Science teacher Amy Brown holds the globe with her seventh grade geography students at PCIS.

 

 

Brown takes teaching talents national

By Rich Harbert, Tues Oct 14, 2008.

What do you do after you’ve already been named the best in the state?
For Amy Brown, a geography teacher at Plymouth Community Intermediate School, the answer was to go national.
Brown traveled to Washington, D.C., last summer as a guest of the National Geographic Society. She and 57 other geography teachers from around the country, plus Puerto Rico and Canada, spent a week developing new geography curriculum that will be shared with educators nationwide.
The teachers and their National Geographic Society hosts focused on new initiatives for understanding Europe.
“Europe is very interesting right now, erasing borders as they develop into the European Union,” Brown said. “They’re becoming more like the United States in some ways and at the same time some are separating by national identity.

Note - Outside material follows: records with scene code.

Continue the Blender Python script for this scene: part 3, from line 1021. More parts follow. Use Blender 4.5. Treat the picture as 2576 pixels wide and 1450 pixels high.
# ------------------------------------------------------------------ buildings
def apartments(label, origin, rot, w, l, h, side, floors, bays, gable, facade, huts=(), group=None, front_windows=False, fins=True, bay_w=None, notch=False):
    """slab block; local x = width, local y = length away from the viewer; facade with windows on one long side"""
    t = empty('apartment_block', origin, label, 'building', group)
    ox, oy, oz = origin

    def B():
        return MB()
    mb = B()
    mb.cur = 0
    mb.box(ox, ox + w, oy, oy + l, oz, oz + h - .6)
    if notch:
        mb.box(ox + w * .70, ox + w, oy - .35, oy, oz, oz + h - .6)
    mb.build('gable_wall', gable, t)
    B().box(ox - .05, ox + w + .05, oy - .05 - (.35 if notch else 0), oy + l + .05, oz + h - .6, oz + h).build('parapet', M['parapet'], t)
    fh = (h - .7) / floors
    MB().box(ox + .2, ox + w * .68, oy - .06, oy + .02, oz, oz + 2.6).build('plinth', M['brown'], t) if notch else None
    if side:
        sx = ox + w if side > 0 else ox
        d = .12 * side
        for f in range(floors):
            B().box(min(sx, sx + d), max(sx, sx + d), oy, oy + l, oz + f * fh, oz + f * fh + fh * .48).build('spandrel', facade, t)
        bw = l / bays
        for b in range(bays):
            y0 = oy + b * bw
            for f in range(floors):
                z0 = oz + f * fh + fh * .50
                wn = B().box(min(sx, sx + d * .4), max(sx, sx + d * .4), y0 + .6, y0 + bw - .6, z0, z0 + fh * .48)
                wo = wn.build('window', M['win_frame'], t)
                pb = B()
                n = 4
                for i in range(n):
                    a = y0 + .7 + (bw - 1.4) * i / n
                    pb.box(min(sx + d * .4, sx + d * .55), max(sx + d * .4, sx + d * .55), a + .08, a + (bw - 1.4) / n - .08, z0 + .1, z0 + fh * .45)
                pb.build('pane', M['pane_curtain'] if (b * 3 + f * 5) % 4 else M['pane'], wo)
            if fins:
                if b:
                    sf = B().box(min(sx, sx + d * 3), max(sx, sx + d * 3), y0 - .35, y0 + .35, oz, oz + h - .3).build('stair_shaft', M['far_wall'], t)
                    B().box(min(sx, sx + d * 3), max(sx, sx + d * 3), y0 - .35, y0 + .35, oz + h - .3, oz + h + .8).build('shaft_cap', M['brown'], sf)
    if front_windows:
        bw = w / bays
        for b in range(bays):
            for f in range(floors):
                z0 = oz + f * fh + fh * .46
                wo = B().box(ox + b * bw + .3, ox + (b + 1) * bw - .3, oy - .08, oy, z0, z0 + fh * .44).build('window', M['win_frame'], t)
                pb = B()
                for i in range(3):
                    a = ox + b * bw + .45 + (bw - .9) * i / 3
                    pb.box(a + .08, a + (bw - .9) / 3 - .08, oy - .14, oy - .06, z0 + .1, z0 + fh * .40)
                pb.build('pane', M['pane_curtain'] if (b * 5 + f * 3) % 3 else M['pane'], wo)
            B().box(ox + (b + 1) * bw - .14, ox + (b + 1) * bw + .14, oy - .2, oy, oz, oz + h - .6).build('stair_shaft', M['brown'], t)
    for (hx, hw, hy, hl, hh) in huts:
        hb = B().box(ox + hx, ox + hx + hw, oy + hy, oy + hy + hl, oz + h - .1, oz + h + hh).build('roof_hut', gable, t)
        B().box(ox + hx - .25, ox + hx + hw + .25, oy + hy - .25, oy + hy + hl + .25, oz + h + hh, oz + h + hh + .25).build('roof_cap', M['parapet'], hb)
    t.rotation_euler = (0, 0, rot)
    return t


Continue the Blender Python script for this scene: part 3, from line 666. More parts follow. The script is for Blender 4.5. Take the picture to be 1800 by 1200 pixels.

It’s a curious dichotomy of unifying and separating simultaneously.”
As part of the session, Brown and others teachers met with National Geographic representatives from every nation in Europe and spent an evening exploring each nation’s heritage in depth.
Trained as a history teacher, Brown switched to geography right out of college when her job opened at PCIS. She is now in her 11th year of teaching geography at the middle school.
The Massachusetts Council for Social Studies recognized Brown for her efforts in 2007 with the John Reilly Outstanding Geography Teacher of the Year award.
The National Geographic Society has been actively working with educators to improve curriculum on a grass roots level for more than two decades. Each state has its own Geography Alliance, which sends teachers to conferences like the session Brown attended on European studies in Washington.
The group attended lectures and participated in discussions aimed at bringing classroom studies up to date. Brown will meet with Geography Alliance teachers from other New England states during the school year to fine-tune a program of supplemental studies that each will eventually recommend to other teachers in their states.
The curriculum continues to evolve beyond the summer conference with online updates on events like the Russian occupation of Georgia.
Brown said the curriculum will enhance any geography program, because it addresses information simply unavailable even in the best textbooks. Plymouth, for example, uses a textbook called Geography Alive! that discusses the changing borders and national identities in Europe, but could not have foreseen the Russian/Georgian hostilities.
“Even though the texts are very current, they can only be so up to date,” she said.
Brown’s class is currently studying the Americas, but will get an up-to-the minute look at Europe after Thanksgiving.